The judges, after enumerating the crimes of Servetus, in calling the holy Trinity a monster with three heads, blaspheming the Son of God, denying infant-baptism as an invention of the devil and of witchcraft, assailing the Christian faith, and after mentioning that he had been condemned and burned in effigy at Vienne, and had during his residence in Geneva persisted in his vile and detestable errors, and called all true Christians tritheists, atheists, sorcerers, putting aside all remonstrances and corrections with a malicious and perverse obstinacy, pronounced the fearful sentence:—


"We condemn thee, Michael Servetus, to be bound, and led to the place of Champel, there to be fastened to a stake and burnt alive, together with thy book, as well the one written by thy hand as the printed one, even till thy body be reduced to ashes; and thus shalt thou finish thy days to furnish an example to others who might wish to commit the like.

"And we command our Lieutenant to see that this our present sentence be executed."11931193    Opera, VIII. 827-830. See also Rilliet, and Henry (III., Beilage, pp. 75 sqq.).

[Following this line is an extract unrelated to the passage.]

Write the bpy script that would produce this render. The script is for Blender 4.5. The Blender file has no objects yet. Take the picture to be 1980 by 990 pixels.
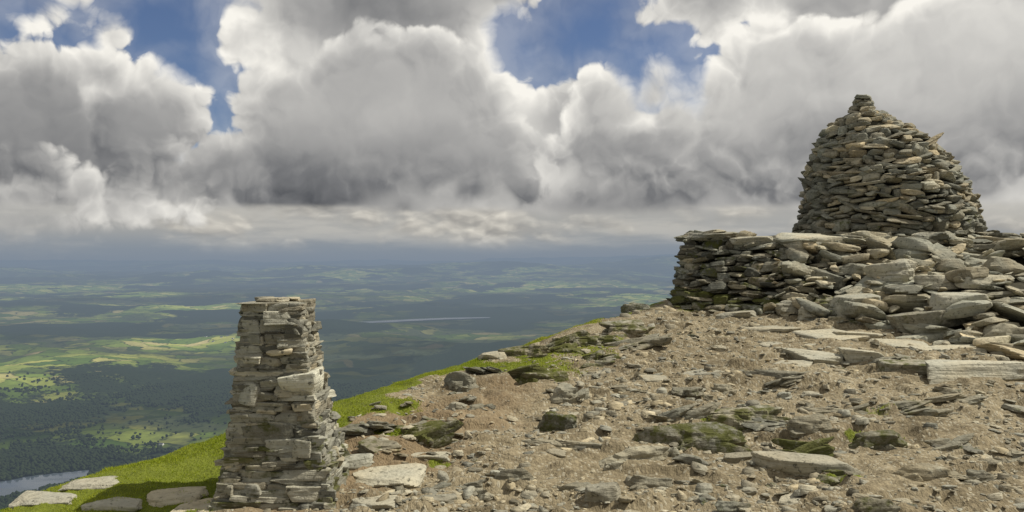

The sentence was in the usual legal form, like that of Vienne.


Rilliet, who published the official report of the trial in the interest of history, without special sympathy with Calvin, says that the sentence of condemnation is "odious before our consciences, but was just according to the law." Let us thank God that those unchristian and barbarous laws are abolished forever.

Calvin communicated to Farel on the 26th of October a brief summary of the result, in which he says: "The messenger has returned from the Swiss Churches. They are unanimous in pronouncing11941194    "Uno consensu pronunciant omnes," etc. Opera, XIV. 657. that Servetus has now renewed those impious errors with which Satan formerly disturbed the Church, and that he is a monster not to be borne. Those of Basel are judicious. The Zürichers are the most vehement of all … They of Schaffhausen agree. To an appropriate letter from the Bernese is added one from the Senate in which they stimulate ours not a little. Caesar, the comedian [so he sarcastically called Perrin], after feigning illness for three days, at length went up to the assembly in order to free that wretch [Servetus] from punishment. Nor was he ashamed to ask that the case be referred to the Council of the Two Hundred. However, Servetus was without dissent condemned. He will be led forth to punishment to-morrow. We endeavored to alter the mode of his death, but in vain. Why we did not succeed, I defer for narration until I see you."

This letter reached Farel on his way to Geneva, where he arrived on the same day, in time to hear the sentence of condemnation. He had come at the request of Calvin, to perform the last pastoral duties to the prisoner, which could not so well be done by any of the pastors of Geneva.